Lo que ocurrió en la última semana en Sierra Chica deja al desnudo dos realidades muy dolorosas. Hay, por un lado, un chico que fue creciendo en condiciones vitales muy complejas. En un mundo de abandonos y privaciones que después, cuando se crece, contrasta abismalmente con los flashes y las gigantografías que irradian felicidad globalizada. Mundos que demasiadas veces derivan en cuerpos y vidas quebradas.

Pero, por otro lado, hay un análisis social imprescindible: el rol de las instituciones y las conductas de una sociedad.

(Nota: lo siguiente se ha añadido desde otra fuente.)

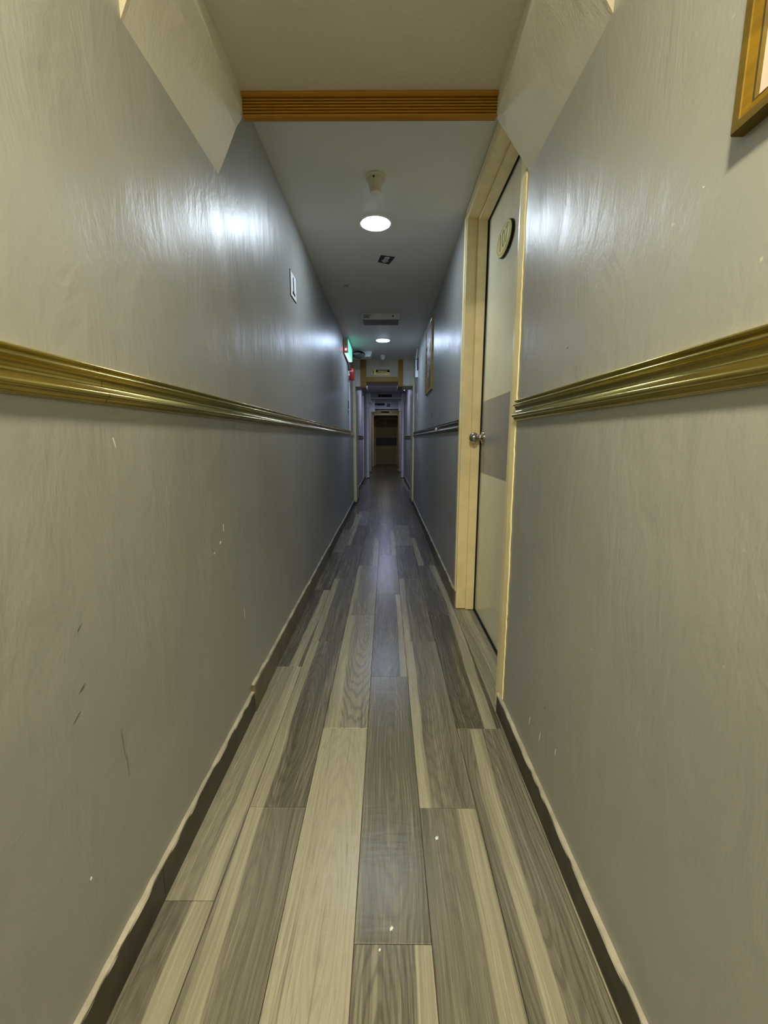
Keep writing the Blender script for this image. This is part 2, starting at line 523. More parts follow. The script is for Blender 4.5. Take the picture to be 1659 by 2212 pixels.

¿Qué hicieron las instituciones del Estado para impedir que un chico de 17 años llegara a esa edad transformado el objeto de la ira de un pueblo entero? ¿Qué clase de Estado es el que -con sus acciones y sus inacciones- va construyendo paulatinamente un chico rechazado, descartado y para quien se exige (como exigió uno de los vecinos) la muerte misma? ¿Cuáles son las herramientas reales de los organismos de infancia (Consejo Local, Consejo Zonal, centro de referencia) que son sobrepasadas por uno, dos, cinco chicos y no mucho más que pueden tener en vilo a una sociedad? ¿Cuáles fueron las señales de alarma desoídas? ¿Cuáles las oídas pero ante las que no se reaccionó por decisión, por incompetencia, por letargo?

Las conductas de una sociedad son también una construcción. Que suelen estar abonadas por discursos, por políticas de Estado, por hartazgos. Es comprensible que haya vecinos cansados de que un chico los robe con frecuencia y se sientan inermes. ¿Cuál es el límite de un hartazgo? ¿Reclamar el destierro de una familia? ¿Cuál es el espejo en el que se está reflejando aunque no quiera verse?

Toda esta historia rodea los conflictos de un chico y de decenas de vecinos de un pueblo entrampado entre los muros y las rejas y alambres de tres cárceles. Sobre los que hay que detenerse a pensar. Y a analizar cuáles son las responsabilidades institucionales y cuáles las sociales. Pero con la certeza de que lo vivido en los últimos días no es otra cosa que una radiografía perversa de la realidad.

¿Qué se le reprocha, después de todo, al chico? Que -como dicen ciertos abogados- no se motivó en la norma. ¿Es posible "motivarse en la norma" cuando la ausencia de norma, de organización vital, de seguridad (en el sentido más profundo de estar cuidado) ha sido la constante en los años iniciales de la vida humana?